◆ What you have to do:
Pull out every line with the word "rock".

◆ Dataset section:
..............................

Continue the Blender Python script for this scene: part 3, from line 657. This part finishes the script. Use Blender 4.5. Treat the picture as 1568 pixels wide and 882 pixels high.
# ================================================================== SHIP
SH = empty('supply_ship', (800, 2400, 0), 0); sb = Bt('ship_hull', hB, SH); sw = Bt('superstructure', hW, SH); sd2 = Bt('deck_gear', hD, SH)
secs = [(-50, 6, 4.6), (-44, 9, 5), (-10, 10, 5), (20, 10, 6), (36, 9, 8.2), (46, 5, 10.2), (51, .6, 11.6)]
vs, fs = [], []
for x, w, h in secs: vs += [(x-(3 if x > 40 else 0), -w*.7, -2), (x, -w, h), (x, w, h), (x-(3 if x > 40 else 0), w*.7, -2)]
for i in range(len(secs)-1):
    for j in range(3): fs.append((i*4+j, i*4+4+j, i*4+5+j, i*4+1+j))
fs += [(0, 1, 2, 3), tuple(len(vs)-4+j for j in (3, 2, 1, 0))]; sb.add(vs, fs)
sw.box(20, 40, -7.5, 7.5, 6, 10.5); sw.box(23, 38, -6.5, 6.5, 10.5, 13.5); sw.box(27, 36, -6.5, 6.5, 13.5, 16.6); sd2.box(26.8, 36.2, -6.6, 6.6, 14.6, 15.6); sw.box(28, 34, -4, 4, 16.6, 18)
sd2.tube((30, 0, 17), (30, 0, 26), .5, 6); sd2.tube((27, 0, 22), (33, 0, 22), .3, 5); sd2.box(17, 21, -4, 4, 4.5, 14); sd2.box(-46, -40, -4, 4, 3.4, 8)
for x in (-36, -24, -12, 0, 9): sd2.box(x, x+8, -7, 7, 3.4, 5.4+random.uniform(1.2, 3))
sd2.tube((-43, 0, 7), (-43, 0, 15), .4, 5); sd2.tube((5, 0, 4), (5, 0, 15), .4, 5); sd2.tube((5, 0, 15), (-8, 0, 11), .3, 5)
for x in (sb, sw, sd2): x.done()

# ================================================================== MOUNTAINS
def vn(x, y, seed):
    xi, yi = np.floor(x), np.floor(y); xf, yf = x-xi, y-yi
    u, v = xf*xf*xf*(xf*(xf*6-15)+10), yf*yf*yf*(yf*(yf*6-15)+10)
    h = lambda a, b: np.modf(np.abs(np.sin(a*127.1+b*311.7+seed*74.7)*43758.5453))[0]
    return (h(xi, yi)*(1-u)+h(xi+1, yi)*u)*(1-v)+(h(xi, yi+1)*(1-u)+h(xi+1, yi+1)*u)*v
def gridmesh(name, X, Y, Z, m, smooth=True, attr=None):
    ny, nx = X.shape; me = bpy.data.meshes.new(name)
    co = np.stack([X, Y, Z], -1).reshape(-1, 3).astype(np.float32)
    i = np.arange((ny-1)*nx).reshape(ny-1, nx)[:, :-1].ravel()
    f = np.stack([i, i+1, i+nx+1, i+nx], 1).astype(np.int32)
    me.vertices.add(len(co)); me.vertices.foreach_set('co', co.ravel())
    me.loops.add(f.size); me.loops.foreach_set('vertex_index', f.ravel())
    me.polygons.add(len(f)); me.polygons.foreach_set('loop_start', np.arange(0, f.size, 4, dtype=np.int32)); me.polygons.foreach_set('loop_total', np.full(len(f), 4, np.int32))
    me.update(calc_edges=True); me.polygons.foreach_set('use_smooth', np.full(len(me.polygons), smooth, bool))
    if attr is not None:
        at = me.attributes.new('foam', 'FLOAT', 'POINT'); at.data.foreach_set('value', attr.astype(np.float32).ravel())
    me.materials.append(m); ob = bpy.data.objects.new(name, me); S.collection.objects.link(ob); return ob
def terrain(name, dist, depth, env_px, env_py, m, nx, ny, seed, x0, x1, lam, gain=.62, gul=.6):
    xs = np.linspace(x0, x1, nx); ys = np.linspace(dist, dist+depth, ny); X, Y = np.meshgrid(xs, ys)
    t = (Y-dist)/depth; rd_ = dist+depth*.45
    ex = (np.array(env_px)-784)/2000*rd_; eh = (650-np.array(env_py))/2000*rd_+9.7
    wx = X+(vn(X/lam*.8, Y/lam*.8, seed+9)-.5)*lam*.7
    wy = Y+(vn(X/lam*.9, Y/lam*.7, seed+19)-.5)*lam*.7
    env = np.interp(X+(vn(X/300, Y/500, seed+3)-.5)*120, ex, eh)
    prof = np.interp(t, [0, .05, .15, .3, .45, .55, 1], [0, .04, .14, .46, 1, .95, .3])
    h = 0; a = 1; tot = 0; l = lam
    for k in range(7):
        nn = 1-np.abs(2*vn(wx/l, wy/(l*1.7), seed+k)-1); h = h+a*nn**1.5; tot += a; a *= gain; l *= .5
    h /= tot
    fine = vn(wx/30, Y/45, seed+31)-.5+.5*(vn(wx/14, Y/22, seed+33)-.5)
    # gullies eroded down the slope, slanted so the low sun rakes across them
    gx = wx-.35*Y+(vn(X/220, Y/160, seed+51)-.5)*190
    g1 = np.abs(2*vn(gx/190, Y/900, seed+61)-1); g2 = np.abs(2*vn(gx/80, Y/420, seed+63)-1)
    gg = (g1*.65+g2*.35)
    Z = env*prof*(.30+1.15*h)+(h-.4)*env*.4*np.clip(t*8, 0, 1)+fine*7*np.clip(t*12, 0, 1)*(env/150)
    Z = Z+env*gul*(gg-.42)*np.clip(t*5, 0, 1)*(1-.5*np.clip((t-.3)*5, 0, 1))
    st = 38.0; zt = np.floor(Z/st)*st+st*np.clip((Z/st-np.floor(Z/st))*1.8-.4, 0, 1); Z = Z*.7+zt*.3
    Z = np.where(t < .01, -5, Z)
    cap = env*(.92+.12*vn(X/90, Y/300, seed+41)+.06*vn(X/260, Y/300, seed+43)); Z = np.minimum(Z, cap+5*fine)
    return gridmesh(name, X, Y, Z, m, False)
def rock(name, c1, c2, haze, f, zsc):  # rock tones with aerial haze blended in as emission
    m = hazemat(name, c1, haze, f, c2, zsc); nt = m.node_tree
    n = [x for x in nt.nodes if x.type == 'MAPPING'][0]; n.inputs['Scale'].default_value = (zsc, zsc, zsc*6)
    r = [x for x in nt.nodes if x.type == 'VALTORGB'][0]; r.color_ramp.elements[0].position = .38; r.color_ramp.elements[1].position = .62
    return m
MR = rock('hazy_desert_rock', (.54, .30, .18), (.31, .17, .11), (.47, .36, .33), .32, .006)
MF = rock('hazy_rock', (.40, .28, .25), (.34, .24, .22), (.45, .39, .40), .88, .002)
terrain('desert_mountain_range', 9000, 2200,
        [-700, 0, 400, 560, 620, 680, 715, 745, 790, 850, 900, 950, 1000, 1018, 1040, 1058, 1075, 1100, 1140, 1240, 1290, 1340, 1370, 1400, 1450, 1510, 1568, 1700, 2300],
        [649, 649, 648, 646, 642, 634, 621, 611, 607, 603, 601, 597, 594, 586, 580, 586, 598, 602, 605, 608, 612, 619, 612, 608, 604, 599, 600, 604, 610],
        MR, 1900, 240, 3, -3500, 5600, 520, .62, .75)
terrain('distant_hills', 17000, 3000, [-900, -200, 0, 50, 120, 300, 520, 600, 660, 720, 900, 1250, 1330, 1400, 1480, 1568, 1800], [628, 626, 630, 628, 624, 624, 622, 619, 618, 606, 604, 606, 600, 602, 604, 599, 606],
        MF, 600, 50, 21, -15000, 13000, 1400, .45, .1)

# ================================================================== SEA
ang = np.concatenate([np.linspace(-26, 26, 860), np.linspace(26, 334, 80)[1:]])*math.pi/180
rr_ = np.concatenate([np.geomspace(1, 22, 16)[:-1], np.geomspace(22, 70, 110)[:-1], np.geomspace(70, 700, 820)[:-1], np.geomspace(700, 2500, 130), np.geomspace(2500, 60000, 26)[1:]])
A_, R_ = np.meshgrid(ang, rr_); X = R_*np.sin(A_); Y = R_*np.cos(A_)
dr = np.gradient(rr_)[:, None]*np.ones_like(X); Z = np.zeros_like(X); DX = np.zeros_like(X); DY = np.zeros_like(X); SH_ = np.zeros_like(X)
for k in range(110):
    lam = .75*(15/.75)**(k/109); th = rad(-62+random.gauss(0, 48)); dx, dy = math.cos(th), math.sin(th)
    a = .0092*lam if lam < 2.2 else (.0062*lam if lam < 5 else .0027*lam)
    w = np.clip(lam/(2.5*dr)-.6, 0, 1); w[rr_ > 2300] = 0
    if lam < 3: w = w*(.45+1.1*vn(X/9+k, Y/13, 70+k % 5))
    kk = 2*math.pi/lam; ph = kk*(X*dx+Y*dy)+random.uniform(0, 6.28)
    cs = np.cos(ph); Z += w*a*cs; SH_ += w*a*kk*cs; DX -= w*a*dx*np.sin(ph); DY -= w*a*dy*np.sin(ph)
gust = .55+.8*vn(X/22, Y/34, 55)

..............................

◆ Finished exercise:
def rock(name, c1, c2, haze, f, zsc):  # rock tones with aerial haze blended in as emission
MR = rock('hazy_desert_rock', (.54, .30, .18), (.31, .17, .11), (.47, .36, .33), .32, .006)
MF = rock('hazy_rock', (.40, .28, .25), (.34, .24, .22), (.45, .39, .40), .88, .002)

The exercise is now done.